[ RadSafe ] RadSafe Digest, Vol 919, Issue 1

Thompson, Dewey L DThompson3 at ameren.com
Wed Mar 21 11:36:45 CDT 2012


Hi Terry



Your comment (suggestion) for a periodic independent review causes me to wonder how much you know about the theory and practice of the Institute of Nuclear Power Operations (INPO).



Following the TMI accident, the CEOs of a number of plants championed a "independent review entity" to "drive the industry to excellence".  The major player was Billy Lee, CEO of Duke Energy.



The objective was to increase safety in the industry.  The idea was "another TMI and this industry is finished".  The theory point is to provide "regulatory margin".  (If the NRC audits and holds to a "minimum standard", auditing and holding to a higher standard provides assurance of better operational history).  Again, the concept of INPO was (is) to "drive the industry to excellence".  This is accomplished in part with three main avenues:



            Operational Event database.  (The TMI accident precursors had happened earlier at ANO I believe)

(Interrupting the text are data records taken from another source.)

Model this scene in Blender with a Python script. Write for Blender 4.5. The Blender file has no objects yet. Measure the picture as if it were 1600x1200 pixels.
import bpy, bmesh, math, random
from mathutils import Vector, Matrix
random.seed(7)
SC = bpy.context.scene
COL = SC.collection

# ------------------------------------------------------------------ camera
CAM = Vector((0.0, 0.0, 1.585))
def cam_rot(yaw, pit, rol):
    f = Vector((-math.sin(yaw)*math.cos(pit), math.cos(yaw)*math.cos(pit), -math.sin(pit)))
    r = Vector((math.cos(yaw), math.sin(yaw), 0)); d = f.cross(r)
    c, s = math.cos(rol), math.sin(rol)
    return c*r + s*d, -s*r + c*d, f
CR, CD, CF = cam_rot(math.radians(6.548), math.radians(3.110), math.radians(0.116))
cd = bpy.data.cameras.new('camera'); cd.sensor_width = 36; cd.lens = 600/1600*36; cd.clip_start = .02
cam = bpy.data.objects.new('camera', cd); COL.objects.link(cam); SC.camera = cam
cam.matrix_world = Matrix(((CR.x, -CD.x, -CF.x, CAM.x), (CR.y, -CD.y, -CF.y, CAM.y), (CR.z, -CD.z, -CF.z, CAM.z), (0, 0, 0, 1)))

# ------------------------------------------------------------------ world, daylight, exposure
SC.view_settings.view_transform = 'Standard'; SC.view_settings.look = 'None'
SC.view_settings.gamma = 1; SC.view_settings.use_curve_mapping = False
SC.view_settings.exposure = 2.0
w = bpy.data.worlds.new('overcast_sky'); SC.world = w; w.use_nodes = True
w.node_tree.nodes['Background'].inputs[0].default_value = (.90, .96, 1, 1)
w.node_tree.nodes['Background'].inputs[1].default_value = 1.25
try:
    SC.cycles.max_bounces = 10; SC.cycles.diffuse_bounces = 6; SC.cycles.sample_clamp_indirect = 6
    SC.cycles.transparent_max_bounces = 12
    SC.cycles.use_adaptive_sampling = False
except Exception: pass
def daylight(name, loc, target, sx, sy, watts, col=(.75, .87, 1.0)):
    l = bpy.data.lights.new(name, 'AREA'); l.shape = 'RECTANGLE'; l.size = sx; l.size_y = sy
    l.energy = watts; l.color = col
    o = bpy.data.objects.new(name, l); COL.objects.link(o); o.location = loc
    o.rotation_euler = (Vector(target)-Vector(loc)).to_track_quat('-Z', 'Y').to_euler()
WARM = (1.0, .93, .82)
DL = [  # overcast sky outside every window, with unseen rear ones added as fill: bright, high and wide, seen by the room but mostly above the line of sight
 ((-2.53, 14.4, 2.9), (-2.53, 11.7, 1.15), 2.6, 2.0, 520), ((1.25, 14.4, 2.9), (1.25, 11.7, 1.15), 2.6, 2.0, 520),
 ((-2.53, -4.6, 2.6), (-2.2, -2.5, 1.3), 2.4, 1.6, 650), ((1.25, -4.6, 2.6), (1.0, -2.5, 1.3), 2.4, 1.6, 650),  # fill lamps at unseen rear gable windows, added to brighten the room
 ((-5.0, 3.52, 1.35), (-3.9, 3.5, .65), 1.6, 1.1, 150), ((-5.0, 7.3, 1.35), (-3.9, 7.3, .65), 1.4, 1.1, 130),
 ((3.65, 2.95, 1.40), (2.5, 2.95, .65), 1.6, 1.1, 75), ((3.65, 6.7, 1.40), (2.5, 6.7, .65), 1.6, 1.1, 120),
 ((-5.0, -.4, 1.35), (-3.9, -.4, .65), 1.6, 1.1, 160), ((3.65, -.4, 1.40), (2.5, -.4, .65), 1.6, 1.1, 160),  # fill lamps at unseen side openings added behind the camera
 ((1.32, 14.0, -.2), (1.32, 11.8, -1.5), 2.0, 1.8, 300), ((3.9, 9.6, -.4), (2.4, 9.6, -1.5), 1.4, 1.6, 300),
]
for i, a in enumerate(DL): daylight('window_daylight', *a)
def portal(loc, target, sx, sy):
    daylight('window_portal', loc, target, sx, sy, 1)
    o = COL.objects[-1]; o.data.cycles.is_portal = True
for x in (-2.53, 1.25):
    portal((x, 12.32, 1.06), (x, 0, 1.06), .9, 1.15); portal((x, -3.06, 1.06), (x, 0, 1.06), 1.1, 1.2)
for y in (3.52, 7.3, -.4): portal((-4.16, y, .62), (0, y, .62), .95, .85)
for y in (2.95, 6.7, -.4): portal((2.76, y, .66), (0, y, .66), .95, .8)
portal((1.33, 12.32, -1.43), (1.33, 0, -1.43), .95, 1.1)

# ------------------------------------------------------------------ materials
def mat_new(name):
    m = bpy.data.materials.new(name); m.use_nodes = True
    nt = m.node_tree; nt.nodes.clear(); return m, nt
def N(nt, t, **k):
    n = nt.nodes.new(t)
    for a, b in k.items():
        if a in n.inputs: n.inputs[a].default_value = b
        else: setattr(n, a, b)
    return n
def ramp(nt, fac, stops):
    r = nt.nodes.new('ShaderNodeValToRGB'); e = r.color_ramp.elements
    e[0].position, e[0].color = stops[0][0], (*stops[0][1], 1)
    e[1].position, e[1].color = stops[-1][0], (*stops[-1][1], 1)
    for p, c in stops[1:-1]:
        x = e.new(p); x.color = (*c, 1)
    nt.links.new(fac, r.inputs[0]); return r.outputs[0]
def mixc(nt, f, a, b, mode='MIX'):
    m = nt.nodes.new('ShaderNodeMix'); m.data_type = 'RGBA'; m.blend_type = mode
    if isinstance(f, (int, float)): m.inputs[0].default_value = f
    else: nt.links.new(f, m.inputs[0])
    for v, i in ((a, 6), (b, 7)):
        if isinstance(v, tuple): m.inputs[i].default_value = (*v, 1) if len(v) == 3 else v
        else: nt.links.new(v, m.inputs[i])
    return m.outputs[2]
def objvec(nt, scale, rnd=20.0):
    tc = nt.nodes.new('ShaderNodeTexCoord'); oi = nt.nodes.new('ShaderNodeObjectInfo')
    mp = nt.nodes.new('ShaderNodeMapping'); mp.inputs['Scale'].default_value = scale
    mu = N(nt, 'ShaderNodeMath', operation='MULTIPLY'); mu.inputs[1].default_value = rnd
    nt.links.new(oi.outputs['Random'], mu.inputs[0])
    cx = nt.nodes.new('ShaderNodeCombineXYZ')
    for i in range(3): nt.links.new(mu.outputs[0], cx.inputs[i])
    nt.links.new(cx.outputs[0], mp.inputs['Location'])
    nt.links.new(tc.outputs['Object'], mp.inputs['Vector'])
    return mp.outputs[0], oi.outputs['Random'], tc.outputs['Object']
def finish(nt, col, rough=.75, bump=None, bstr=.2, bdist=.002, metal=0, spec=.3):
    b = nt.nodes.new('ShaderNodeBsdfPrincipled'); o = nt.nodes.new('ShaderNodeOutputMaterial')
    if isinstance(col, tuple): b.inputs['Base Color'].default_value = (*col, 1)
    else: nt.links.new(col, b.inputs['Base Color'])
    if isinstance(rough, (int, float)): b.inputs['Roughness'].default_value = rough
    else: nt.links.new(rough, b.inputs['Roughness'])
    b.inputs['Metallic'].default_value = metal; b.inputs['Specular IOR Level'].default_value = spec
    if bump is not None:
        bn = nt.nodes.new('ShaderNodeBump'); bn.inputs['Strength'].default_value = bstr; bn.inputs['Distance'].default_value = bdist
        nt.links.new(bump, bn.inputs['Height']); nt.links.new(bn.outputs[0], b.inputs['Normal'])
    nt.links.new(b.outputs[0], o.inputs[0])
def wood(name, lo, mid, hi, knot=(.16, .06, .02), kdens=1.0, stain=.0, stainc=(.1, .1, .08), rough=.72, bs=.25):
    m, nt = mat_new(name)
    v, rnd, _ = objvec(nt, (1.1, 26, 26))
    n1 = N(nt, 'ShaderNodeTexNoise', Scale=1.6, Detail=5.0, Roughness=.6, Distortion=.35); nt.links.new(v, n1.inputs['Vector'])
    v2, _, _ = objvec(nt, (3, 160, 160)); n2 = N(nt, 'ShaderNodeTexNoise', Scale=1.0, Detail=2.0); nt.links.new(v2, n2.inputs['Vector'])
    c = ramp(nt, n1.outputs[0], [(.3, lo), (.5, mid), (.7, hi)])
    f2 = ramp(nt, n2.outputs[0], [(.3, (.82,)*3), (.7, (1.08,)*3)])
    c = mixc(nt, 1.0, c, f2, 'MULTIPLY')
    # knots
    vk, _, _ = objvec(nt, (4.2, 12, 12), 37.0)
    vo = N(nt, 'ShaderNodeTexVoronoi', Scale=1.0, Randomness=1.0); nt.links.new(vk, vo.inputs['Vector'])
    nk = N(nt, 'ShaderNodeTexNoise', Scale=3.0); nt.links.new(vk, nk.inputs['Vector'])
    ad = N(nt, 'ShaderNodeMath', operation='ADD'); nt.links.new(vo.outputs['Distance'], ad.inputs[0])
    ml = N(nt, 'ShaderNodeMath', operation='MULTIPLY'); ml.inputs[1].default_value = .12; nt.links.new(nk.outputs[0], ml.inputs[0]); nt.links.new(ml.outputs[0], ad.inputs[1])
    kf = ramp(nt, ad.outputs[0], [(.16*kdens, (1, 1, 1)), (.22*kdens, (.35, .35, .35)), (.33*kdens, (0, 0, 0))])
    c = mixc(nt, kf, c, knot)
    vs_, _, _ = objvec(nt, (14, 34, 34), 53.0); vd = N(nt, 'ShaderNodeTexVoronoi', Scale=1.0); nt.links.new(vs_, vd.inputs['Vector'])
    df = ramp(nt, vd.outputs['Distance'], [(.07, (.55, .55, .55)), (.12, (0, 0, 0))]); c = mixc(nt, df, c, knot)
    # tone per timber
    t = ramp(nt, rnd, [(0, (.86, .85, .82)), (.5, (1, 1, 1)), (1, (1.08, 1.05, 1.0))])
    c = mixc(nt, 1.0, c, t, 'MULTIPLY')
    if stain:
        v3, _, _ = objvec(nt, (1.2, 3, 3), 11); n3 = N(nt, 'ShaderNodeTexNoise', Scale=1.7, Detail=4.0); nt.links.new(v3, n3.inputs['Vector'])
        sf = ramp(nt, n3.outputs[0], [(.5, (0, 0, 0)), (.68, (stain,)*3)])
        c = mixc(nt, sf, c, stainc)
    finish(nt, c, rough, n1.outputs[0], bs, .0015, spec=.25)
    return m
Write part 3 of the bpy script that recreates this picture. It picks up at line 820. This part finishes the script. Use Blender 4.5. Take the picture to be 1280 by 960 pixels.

            Plant evaluations.  Every two years for plant operations.  Every four years for training programs (split between operations and non operations, meaning training gets looked at every two years)



            Facilitated information flow and professional training (INPO offers a number of courses at a number of levels



The industry self funds this, providing money "on the barrelhead", and with people ("reverse loanees"). Whether or not this is actually working can be (and is) debated.  One example that can be used is capacity factors.  In the 1970s, nuclear plant capacity factors in the US were on the order of 55%.  Nowadays if you can not maintain well above 90% capacity factor, you are a really really crappy operator. Folks in the trenches (like me) rant and rave about INPO and their "excellence plans".  ALTHOUGH.  Every INPO audit that I have ever read actually had the gestalt "dead on".  I might not like some of their specifics, but on balance they get it right.  Others might point to rather major failings (for example INPO did not predict the Davis Besse head erosion event, AND you can point to their not seeing the precursors to the Fukushima accident.  INPO is transmogrifying into WANO, or World Association of Nuclear Operators).



Of course to graduating to a "World Influence", the problems are greater.  In the USA INPOs main lever is the insurance carrier.  World issues are bigger.



But again, from my view out of the mole hill, the theory seems to work.



Dewey



: : : : : : : : : : : : : : : : : : : : : : : : :

DEWEY THOMPSON

Staff HP

Radiation Protection Department

T 314.225.1061

F 573.676.4484

E DThompson3 at ameren.com



-----Original Message-----
From: radsafe-bounces at health.phys.iit.edu [mailto:radsafe-bounces at health.phys.iit.edu] On Behalf Of Jeff Terry
Sent: Tuesday, March 20, 2012 12:34 PM
To: The International Radiation Protection (Health Physics) Mailing List
Subject: Re: [ RadSafe ] RadSafe Digest, Vol 919, Issue 1



Hi Dewey,



I think that it is part of the problem that we do not know about the missing support systems at some of these facilities. I often wonder if it is our responsibility to find out what is missing. I have spent a lot of the past year familiarizing myself with the systems at the Exelon plants in Illinois. Not quite as much with Calloway and the Wisconsin plants, but I have looked into those as well since they provide power to IL.



I am beginning to think that it is a good idea to conduct independent non-regulatory reviews on something like a 5 year basis. The NRC does do a very good job, but Fukushima and Tokaimura have shown that regulators don't always get it right.



Look how close, we came to an incident at Ft. Calhoun. Their NRC flood requirements were only changed in 2010 (http://pbadupws.nrc.gov/docs/ML1028/ML102800342.pdf).



For example, we know Sandia tested Nuclear Containment worthiness to aircraft (F-4 Phantom) impact. Has Japan, has the UK, has France, has China? Many of us know the US standards and what US plants have  improved since 9/11 and since TMI, US -> EA-02-026, 10CFR52.80, and NEI06-12. Fukushima showed that Japan had not moved to the same level of protections.



Who should be the ones looking at things like this, Greenpeace, ANS, NEI, RadSafe? I don't know.